Neither the Prime Minister’s Office nor the Foreign Ministry would respond Sunday to the comments, apparently because of the extreme sensitivity of Israel’s relations with Russia.

Netanyahu Putin
Netanyahu and Putin. (photo credit: REUTERS)

 

Jerusalem had no formal response on Sunday to Russian President Vladimir Putin’s comments broadcast on Saturday saying Jews might have been behind alleged Russian meddling in the 2016 US Presidential election, even as American Jewish organizations criticized Putin for his remarks.

Neither the Prime Minister’s Office nor the Foreign Ministry would respond Sunday to the comments, apparently because of the extreme sensitivity of the relations with Russia, which currently has military forces stationed in Syria to prop up the regime of Syrian President Bashar Assad.

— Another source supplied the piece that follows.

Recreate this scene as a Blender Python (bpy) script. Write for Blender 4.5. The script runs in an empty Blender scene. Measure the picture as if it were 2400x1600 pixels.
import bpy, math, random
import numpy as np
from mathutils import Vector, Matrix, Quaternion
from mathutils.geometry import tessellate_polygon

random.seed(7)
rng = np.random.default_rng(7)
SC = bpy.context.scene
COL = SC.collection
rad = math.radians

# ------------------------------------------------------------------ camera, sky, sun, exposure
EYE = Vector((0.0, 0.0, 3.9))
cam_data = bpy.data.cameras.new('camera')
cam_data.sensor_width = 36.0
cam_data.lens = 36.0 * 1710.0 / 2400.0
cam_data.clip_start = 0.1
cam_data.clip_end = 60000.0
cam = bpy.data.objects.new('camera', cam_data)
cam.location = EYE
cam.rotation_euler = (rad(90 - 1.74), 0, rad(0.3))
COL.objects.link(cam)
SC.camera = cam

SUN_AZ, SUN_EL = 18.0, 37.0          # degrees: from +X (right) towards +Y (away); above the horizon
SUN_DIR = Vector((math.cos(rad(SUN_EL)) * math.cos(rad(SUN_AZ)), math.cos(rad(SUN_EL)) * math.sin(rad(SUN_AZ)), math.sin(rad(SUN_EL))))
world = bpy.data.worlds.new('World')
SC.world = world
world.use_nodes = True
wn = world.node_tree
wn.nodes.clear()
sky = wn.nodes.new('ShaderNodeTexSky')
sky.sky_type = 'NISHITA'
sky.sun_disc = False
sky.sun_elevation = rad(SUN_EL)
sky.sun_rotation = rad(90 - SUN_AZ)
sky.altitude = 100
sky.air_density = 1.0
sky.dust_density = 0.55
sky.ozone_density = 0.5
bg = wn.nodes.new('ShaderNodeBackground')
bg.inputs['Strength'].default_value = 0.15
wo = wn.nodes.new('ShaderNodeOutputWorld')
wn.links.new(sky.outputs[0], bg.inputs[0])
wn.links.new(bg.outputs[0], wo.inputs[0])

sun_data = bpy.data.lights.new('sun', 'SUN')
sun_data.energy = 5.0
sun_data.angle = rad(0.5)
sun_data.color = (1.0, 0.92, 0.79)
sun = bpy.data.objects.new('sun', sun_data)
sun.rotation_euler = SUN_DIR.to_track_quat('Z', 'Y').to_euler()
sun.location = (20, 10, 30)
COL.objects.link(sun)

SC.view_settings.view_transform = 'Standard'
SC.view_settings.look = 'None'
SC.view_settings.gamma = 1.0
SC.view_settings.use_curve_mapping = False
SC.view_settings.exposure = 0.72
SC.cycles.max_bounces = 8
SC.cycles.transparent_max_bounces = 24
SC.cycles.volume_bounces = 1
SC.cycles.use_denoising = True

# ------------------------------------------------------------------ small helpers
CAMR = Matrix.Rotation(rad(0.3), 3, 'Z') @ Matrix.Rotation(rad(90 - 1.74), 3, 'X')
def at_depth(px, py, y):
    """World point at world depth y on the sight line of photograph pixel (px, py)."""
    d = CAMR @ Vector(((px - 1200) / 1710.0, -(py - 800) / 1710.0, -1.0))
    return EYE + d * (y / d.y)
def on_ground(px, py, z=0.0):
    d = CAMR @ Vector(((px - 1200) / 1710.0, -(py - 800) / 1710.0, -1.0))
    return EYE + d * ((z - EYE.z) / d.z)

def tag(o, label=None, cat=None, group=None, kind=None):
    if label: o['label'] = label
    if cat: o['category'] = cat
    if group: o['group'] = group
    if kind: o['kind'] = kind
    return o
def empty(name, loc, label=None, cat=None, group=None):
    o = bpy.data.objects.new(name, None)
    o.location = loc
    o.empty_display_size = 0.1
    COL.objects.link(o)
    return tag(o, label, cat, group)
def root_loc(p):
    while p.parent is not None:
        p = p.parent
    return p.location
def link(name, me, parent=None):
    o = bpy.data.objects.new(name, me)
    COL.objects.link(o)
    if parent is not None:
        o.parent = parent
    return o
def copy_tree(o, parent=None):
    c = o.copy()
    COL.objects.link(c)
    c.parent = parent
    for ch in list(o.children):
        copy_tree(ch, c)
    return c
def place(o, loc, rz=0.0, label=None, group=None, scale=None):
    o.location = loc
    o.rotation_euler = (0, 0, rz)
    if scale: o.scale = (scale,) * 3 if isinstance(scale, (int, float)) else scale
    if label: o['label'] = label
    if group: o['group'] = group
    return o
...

Prime Minister Benjamin Netanyahu speaks regularly to Putin, travels to Russia to meet Putin about twice a year, and says he has developed a special relationship with the Russian president.

Putin, in the NBC interview, said he “couldn’t care less” if Russian citizens tried to meddle in the US elections, and suggested that Jews, Ukrainians or Tartars, often a Russian euphemism for Muslims, might be responsible for the meddling.

“There are 146 million Russians. So what?” he said. “They do not represent the interests of the Russian state.“

“Why have you decided the Russian authorities, myself included, gave anybody permission to do this?” he said. “Maybe they are not even Russians, but Ukrainians, Tatars or Jews, but with Russian citizenship, which should also be checked. Maybe they have dual citizenship or a green card; maybe the U.S. paid them for this.”

Zvi Magen, a former Israeli ambassador to Russia, agreed with the policy of not publicly responding to the remark.

If called out on this publicly by Israel, Magen said, Putin would deny any anti-semitic intent and just “roll his eyes.”

This, he said, would place Israel in an “uncomfortable position” with the Russian leader. Rather than a public rebuke, Magen said Israel would be wiser to mention its discomfort about the statement in private.

Magen said he did not know for sure what Putin meant by the statements.

“There are two options,” he said. “One was that it was just an empty comment, and the other is that there was a message in it. But I do not know what the intent was because we know that at a basic level Putin is neither an antisemite nor anti-Israel.”

The American Jewish Committee and the Anti-Defamation League, on the other hand, took the Russian leader to task for the remark.

“President Putin suggesting that Russian Federation minorities, be they Ukrainian, Tatar, or Jewish, were behind US election meddling is eerily reminiscent of the Protocols of the Elders of Zion. He should clarify his comments at the earliest opportunity,” the AJC said in a tweet.

ADL head Jonathan Greenblatt issued a statement saying that “as the Russian government faces expanding evidence and new questions about possible meddling in US elections, President Putin bizarrely has resorted to the blame game by pointing the finger at Jews and other minorities in his country.”

“We live in a moment when antisemitic violence is on the rise and words can have profound consequences, particularly when spoken by public figures or elected officials like President Putin,” Greenblatt said. “We hope he swiftly clarifies his words before they cause further damage to those communities he has singled out.”